In his weekly letter on the ANC's website, ANC Today, on Friday, Mbeki set out the background of last weekend's ANC national executive committee (NEC) meeting.
He said the ANC national general council's (NGC) decision at its June 30 meeting not to accept Zuma's request to suspend his leadership functions as ANC deputy president pending the outcome of his forthcoming criminal trial, had been wrongly interpreted as a defeat for the elected leadership of the movement.
"This leadership - the NEC, and the national working committee (NWC) - is alleged to have decided to remove the deputy president from his elected positions (in the ANC), which neither did.
"The supposed defeat of the NEC by the NGC delegates is then presented as a demonstration of the mass popularity of the deputy president," Mbeki said.
The notion that the ANC membership was engaged in a mass revolt against the leadership collective, including the president, was reinforced by pictures of individuals burning official ANC T-shirts bearing Mbeki's portrait.
This happened against the backdrop of demonstrations organised to express support for Zuma in the context of his court case, as decided both by the NEC and the NGC.

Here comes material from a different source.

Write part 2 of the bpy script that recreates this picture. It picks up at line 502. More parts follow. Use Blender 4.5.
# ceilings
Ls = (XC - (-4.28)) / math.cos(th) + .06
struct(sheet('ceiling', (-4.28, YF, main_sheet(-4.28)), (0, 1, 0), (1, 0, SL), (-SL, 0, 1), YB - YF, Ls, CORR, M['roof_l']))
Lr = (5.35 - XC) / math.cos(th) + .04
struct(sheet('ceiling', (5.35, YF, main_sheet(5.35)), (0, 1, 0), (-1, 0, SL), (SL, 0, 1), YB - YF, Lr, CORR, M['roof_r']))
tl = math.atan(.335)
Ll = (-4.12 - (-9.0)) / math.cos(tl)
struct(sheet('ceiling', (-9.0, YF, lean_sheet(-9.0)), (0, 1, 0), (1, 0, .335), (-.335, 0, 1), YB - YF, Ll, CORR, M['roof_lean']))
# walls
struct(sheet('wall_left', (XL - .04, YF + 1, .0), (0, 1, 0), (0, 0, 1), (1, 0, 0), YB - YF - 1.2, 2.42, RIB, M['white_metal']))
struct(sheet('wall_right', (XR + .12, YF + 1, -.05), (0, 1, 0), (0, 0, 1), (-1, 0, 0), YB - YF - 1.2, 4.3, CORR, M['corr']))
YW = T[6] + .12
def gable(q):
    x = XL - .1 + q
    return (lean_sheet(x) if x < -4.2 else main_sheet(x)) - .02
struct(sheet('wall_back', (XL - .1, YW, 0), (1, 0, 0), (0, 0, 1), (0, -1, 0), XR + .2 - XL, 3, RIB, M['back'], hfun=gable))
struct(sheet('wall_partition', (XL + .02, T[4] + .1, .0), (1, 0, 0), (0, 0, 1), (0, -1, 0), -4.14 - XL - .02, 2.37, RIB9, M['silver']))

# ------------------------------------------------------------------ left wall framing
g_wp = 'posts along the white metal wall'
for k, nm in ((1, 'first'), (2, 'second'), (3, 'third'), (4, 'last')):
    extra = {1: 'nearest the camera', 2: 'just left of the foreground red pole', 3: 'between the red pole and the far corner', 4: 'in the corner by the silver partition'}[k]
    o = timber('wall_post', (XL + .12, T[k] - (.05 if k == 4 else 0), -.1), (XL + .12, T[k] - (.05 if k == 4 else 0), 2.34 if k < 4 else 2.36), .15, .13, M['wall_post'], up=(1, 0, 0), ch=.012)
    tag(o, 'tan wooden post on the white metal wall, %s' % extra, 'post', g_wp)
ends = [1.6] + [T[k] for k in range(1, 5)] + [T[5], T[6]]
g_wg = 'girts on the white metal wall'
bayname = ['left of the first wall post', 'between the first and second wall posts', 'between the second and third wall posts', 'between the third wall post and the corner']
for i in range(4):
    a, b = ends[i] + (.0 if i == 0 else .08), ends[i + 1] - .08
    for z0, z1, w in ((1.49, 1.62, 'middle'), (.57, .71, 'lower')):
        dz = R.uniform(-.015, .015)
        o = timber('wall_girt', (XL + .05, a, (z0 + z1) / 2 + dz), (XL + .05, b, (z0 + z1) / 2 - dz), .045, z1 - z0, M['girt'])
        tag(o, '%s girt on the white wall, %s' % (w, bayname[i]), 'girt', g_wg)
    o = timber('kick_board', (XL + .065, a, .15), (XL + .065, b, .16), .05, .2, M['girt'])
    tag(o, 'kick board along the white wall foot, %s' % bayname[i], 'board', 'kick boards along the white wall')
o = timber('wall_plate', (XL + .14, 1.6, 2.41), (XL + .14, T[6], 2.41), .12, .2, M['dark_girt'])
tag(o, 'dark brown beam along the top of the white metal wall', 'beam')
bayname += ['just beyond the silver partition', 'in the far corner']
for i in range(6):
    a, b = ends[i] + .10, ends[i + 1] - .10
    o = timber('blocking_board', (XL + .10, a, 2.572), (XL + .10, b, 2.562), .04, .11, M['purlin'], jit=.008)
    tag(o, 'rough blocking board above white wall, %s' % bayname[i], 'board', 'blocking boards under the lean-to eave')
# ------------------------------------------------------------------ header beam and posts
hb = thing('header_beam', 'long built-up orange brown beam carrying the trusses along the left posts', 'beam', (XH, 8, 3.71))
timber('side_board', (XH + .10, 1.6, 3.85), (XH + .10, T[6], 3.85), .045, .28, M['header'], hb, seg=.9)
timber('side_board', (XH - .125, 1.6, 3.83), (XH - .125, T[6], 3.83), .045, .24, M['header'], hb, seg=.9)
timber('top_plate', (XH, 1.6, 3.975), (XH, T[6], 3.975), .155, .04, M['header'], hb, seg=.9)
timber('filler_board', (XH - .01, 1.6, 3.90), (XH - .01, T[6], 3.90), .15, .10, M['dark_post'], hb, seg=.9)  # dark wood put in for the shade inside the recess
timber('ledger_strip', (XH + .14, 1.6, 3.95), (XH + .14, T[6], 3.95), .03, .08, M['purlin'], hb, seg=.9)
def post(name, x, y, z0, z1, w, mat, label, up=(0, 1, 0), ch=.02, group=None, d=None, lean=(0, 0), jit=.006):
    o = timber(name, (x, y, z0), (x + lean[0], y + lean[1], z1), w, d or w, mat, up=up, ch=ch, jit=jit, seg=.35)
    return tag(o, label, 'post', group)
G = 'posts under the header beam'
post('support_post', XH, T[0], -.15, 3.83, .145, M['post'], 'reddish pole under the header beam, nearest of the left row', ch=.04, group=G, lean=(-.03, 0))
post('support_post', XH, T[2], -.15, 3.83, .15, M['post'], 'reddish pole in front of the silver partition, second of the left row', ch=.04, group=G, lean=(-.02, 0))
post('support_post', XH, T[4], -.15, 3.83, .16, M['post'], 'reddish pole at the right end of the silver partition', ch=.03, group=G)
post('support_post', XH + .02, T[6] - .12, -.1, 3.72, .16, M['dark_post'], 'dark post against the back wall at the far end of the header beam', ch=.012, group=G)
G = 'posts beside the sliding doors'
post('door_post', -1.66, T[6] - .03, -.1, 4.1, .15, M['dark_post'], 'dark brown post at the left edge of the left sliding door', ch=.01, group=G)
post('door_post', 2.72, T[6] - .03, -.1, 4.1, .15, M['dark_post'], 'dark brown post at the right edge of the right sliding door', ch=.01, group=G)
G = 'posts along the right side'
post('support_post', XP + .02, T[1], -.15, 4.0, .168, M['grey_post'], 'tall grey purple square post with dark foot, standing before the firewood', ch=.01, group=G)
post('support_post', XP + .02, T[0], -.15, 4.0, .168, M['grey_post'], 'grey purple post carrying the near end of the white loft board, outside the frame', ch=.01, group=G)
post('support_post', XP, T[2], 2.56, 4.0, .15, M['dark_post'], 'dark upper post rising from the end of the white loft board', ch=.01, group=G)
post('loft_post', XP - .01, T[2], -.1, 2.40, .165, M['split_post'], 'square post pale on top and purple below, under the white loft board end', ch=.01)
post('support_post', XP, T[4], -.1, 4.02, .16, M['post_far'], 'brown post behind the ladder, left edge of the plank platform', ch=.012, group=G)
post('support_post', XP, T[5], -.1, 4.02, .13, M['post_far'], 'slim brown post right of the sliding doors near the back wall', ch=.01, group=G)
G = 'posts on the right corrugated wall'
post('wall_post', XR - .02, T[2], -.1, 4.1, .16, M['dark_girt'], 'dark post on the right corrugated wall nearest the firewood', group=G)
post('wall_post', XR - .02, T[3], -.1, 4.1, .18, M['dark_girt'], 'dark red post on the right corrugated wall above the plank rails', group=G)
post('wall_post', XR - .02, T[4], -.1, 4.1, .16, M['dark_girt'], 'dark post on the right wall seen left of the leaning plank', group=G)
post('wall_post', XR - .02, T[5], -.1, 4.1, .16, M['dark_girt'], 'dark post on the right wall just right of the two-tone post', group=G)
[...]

"In this regard, some members of our movement put forward the demand, 'Zuma for President', which was interpreted as a revolt against a perceived abandonment of the deputy president, and support for the latter, in opposition to the president," he said.
Mbeki quoted from his concluding speech at the NGC meeting, when he said the NGC had correctly expressed its support for Zuma "during these trying and painful times".
He also quoted from his address to the national assembly announcing Zuma's dismissal as the country's deputy president on June 14 when he lauded Zuma and said he personally continued to hold him in high regard.
"By no stretch of imagination could these statements be read as expressing a hostile or malicious attitude towards the deputy president," Mbeki said.